Really enjoyed this peek into the life of a Chicago cab driver, both the characterization of the clients, and learning more about how the job works. Particularly interesting if you are local to Chicago. The drawings and paintings by the author make this little book that much more enjoyable. Will have to check out the blog!
Hack is a very interesting book of stories of a taxicab driver's adventures in Chicago. Arranged so each chapter is a day of the week, the author tells stories from picking up a cab from the dispatch to some of his late night pickups.
A really good book for the casual people watcher in a major metropolitan city like Chicago.
A2BC West selection for June-July 2012. A quick and enjoyable - but not memorable - read. My book club discussed it in less than 10 minutes, and most of our discussion focused on the author's negativity and the fact that a lot of people seem to take cabs to get drugs. We were all hoping for more of a love letter to Chicago.

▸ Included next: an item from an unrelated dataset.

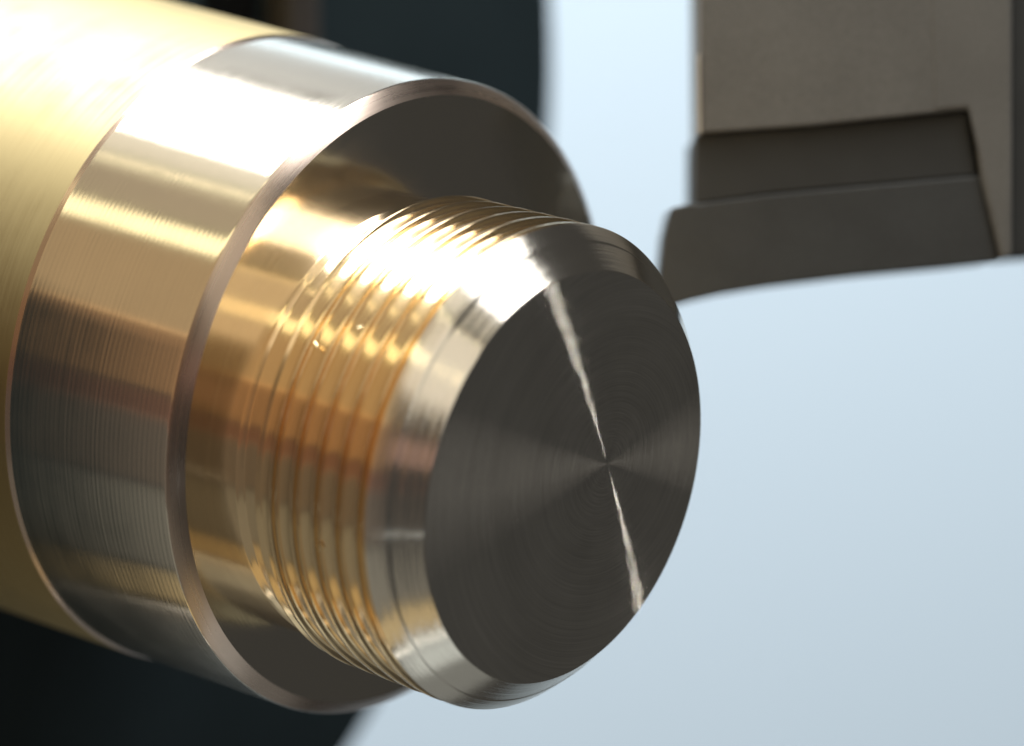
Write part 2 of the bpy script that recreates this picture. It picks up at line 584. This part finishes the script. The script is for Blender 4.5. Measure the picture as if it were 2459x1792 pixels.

Loved this book. Not a a solid narrative but a series of vignettes describing the passengers that the author has had in the backseat of his Chicago cab over the years. Think of each story as a artist's statement accompanying the many sketches and the book makes more sense. Also, an eye-opening look into life in the Chicago cab industry. Contingent labor at its finest. Oh, Brave New World.
As someone who took a cab to work in downtown Chicago Monday through Friday for ten years, I thoroughly enjoyed Samarovʾs candid and sometimes hilarious stories about his experience as a cab driver. Laced with his artwork in every chapter, the author enlightens us as to the inner-workings of the cab industry. "Hack" is an entertaining and insightful read.
This collection of blog entries is a short and interesting look at being a cabby in Chicago. It is an interesting world, part service, part slum, part personal attendant.
The writing was interesting, with great drawings to accentuate points. I liked the realism and the relaxed attitude presented.